>> begin

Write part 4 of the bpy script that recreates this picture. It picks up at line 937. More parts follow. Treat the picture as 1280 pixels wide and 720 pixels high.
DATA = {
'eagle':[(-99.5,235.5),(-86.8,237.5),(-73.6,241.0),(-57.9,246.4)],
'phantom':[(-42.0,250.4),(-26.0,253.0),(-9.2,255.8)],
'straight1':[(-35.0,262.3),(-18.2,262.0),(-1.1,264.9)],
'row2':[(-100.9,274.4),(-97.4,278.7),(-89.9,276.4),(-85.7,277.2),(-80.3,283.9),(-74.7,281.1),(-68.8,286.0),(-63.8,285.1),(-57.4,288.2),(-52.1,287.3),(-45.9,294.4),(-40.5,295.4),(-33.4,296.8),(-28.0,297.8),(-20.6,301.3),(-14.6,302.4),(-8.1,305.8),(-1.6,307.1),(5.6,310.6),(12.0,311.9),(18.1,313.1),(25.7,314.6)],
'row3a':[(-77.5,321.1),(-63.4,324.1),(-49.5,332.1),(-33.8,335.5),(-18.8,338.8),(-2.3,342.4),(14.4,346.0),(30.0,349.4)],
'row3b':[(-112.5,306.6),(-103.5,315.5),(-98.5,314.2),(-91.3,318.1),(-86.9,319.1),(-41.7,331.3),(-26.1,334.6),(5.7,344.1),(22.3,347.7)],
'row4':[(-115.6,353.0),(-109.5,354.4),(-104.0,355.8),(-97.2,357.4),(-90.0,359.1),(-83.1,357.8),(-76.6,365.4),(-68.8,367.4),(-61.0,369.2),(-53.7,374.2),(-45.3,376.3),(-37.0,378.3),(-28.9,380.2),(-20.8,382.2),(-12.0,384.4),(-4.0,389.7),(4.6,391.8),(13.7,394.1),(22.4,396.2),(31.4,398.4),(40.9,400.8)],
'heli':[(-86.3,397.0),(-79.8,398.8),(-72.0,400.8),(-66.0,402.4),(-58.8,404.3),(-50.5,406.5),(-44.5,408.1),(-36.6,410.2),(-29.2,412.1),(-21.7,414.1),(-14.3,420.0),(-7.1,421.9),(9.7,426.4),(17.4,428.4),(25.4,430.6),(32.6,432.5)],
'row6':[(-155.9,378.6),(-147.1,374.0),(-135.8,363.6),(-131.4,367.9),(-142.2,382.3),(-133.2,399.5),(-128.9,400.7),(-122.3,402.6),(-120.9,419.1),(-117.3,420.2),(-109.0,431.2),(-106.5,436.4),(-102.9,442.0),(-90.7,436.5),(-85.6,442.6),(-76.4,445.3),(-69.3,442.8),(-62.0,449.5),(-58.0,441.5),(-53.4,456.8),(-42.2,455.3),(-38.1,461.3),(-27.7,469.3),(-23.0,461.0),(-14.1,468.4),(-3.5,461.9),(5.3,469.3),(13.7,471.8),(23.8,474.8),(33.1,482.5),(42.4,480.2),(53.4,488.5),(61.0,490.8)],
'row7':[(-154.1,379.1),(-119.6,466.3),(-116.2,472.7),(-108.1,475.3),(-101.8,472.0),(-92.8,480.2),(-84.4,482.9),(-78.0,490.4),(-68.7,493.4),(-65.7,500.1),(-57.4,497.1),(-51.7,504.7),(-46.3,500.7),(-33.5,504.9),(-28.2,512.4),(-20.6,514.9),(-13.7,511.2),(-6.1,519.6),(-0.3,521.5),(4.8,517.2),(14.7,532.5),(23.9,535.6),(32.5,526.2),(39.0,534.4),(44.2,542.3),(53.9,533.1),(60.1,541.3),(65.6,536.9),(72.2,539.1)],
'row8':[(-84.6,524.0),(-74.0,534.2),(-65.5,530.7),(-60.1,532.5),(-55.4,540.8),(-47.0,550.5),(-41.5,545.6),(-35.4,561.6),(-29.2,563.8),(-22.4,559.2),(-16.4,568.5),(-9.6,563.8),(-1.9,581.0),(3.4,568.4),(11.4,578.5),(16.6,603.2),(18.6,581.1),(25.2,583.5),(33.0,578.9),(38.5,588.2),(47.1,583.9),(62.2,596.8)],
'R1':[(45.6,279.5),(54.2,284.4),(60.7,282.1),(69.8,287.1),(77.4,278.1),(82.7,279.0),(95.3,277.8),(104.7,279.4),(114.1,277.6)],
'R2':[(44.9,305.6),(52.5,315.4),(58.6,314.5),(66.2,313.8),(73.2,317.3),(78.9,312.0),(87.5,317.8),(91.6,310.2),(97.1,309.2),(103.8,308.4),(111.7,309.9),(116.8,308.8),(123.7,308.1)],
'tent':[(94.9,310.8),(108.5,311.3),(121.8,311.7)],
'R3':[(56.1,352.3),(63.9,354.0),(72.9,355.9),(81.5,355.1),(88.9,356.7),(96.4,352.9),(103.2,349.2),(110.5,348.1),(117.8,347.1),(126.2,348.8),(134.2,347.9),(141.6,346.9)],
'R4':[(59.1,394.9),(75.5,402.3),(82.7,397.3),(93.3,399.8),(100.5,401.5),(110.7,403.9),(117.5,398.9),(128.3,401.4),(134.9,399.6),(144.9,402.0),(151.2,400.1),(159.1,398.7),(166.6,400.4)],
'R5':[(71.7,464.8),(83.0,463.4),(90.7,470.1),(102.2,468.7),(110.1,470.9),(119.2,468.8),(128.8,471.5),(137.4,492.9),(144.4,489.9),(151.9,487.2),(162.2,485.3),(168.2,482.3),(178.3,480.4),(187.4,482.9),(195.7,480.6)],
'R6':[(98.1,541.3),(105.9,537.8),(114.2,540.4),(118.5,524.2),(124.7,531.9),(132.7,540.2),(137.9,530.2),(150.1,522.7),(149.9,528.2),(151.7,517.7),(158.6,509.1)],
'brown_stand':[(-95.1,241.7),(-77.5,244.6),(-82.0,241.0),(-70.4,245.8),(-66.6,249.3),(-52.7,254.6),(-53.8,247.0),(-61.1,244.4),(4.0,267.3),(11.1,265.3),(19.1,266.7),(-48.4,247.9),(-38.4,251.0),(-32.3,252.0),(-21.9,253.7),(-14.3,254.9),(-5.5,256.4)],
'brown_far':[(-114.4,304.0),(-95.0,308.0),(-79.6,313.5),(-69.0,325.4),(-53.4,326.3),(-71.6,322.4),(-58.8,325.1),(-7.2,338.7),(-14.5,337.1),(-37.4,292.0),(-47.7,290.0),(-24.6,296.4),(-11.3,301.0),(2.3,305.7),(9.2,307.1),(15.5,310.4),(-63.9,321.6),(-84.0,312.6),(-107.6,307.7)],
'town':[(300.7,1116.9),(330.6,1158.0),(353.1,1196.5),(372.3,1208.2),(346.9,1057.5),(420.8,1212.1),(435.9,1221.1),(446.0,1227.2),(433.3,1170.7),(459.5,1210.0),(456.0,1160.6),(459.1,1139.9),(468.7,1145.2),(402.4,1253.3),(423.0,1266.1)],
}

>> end
>> begin

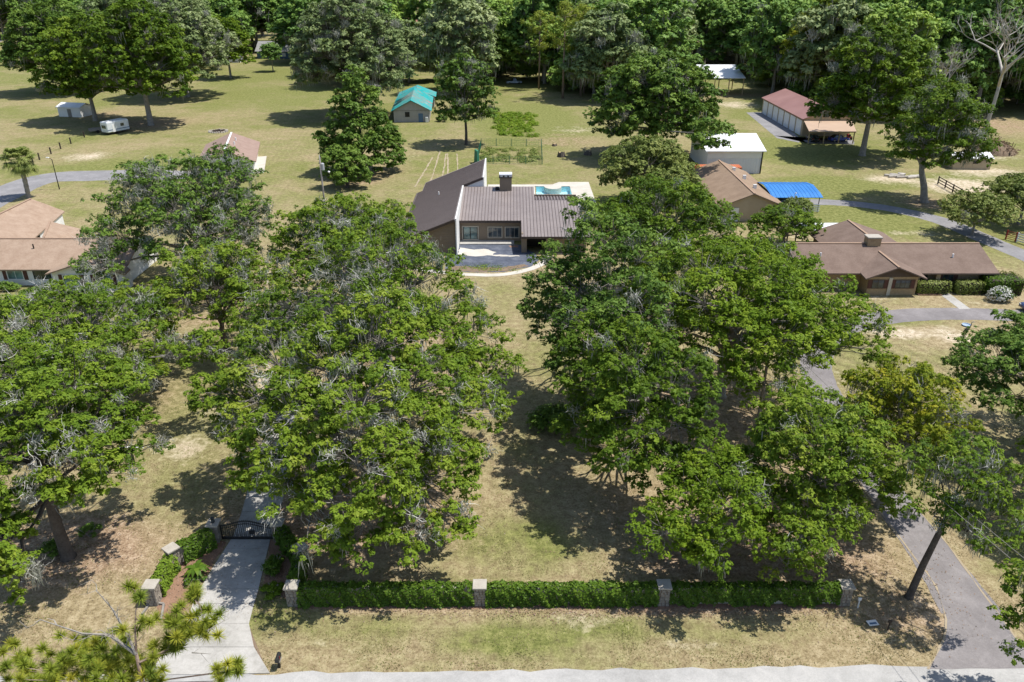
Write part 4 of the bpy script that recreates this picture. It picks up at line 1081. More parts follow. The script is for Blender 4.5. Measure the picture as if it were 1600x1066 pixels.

>> end
>> begin

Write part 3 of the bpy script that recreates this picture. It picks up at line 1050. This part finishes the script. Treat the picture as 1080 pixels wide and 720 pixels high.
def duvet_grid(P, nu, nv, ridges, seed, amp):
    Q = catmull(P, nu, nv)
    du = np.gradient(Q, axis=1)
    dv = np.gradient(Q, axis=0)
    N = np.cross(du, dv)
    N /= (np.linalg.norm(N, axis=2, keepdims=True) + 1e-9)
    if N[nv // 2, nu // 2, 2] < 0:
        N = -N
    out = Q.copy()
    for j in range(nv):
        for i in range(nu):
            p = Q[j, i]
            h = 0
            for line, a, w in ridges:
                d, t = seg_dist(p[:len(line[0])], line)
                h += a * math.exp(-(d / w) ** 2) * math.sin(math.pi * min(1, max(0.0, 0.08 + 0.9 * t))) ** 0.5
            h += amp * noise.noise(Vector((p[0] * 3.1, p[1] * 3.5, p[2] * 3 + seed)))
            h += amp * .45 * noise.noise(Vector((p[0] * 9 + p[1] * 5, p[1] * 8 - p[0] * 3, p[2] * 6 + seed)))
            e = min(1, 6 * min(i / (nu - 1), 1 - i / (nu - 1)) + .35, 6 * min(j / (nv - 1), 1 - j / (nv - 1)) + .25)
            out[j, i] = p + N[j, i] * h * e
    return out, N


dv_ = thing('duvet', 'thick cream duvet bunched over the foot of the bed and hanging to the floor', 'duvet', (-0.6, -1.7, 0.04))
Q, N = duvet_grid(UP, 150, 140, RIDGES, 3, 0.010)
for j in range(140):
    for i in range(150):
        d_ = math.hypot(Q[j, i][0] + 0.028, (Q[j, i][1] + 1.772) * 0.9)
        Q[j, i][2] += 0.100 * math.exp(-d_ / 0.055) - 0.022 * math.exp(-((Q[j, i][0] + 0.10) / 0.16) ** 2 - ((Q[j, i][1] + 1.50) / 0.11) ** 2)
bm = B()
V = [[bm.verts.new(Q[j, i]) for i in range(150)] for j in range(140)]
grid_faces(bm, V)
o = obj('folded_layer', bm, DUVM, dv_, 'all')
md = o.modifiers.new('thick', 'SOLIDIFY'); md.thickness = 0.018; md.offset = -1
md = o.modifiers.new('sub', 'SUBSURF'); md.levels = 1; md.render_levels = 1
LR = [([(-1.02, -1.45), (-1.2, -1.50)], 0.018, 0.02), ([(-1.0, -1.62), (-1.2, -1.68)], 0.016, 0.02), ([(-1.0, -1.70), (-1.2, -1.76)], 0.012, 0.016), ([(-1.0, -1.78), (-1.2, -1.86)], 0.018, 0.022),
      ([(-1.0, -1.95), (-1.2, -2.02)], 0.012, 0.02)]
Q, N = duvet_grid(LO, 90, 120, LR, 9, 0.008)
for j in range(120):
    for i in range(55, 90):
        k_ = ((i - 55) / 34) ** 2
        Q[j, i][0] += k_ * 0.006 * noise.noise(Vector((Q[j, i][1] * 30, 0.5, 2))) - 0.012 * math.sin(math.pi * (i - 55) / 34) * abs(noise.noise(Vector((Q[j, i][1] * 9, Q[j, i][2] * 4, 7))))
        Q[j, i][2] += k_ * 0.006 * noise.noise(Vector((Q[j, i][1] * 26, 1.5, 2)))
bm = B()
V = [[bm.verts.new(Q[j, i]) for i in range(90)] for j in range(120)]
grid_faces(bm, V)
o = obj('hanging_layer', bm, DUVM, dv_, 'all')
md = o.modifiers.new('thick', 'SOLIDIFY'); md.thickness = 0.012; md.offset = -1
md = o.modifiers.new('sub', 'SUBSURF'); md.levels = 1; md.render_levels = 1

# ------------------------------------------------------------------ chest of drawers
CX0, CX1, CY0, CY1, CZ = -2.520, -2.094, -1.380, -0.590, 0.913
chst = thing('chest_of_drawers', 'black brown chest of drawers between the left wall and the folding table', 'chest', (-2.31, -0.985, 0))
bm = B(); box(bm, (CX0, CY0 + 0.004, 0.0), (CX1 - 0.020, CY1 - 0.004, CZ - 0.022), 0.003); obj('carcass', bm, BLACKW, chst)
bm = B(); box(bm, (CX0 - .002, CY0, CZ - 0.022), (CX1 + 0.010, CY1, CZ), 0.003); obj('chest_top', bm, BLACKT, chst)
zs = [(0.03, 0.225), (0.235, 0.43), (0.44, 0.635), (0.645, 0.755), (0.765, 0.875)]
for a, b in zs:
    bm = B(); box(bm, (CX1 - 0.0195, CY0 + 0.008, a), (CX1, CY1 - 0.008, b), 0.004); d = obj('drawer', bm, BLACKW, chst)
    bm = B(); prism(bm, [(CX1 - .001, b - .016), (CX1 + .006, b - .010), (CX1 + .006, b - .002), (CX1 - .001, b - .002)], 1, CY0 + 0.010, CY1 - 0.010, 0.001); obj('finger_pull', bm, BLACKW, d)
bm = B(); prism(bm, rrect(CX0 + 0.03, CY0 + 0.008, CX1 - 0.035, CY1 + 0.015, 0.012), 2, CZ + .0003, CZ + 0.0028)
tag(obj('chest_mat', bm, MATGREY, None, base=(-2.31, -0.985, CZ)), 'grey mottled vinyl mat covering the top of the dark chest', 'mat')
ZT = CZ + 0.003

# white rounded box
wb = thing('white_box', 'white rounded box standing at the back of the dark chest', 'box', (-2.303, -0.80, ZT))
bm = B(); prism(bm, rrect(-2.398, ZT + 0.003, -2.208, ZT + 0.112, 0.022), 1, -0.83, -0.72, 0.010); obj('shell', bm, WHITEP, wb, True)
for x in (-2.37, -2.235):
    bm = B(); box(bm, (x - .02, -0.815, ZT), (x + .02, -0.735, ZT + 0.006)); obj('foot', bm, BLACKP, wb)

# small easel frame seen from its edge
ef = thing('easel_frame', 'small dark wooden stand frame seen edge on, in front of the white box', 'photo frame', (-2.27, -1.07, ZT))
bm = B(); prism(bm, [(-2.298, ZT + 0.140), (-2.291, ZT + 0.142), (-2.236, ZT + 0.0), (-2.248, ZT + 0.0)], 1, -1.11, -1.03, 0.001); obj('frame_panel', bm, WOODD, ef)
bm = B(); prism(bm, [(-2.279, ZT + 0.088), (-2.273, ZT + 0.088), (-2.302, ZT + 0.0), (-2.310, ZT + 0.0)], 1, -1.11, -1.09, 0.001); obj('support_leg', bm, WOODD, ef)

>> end

**YOUR OBJECTIVE**: Transcribe precisely the lines between the one that contains "Write part 3" and the one that contains "return out, N", counting those two lines as part of the range.

**THE OUTPUT**:
Write part 3 of the bpy script that recreates this picture. It picks up at line 1050. This part finishes the script. Treat the picture as 1080 pixels wide and 720 pixels high.
def duvet_grid(P, nu, nv, ridges, seed, amp):
    Q = catmull(P, nu, nv)
    du = np.gradient(Q, axis=1)
    dv = np.gradient(Q, axis=0)
    N = np.cross(du, dv)
    N /= (np.linalg.norm(N, axis=2, keepdims=True) + 1e-9)
    if N[nv // 2, nu // 2, 2] < 0:
        N = -N
    out = Q.copy()
    for j in range(nv):
        for i in range(nu):
            p = Q[j, i]
            h = 0
            for line, a, w in ridges:
                d, t = seg_dist(p[:len(line[0])], line)
                h += a * math.exp(-(d / w) ** 2) * math.sin(math.pi * min(1, max(0.0, 0.08 + 0.9 * t))) ** 0.5
            h += amp * noise.noise(Vector((p[0] * 3.1, p[1] * 3.5, p[2] * 3 + seed)))
            h += amp * .45 * noise.noise(Vector((p[0] * 9 + p[1] * 5, p[1] * 8 - p[0] * 3, p[2] * 6 + seed)))
            e = min(1, 6 * min(i / (nu - 1), 1 - i / (nu - 1)) + .35, 6 * min(j / (nv - 1), 1 - j / (nv - 1)) + .25)
            out[j, i] = p + N[j, i] * h * e
    return out, N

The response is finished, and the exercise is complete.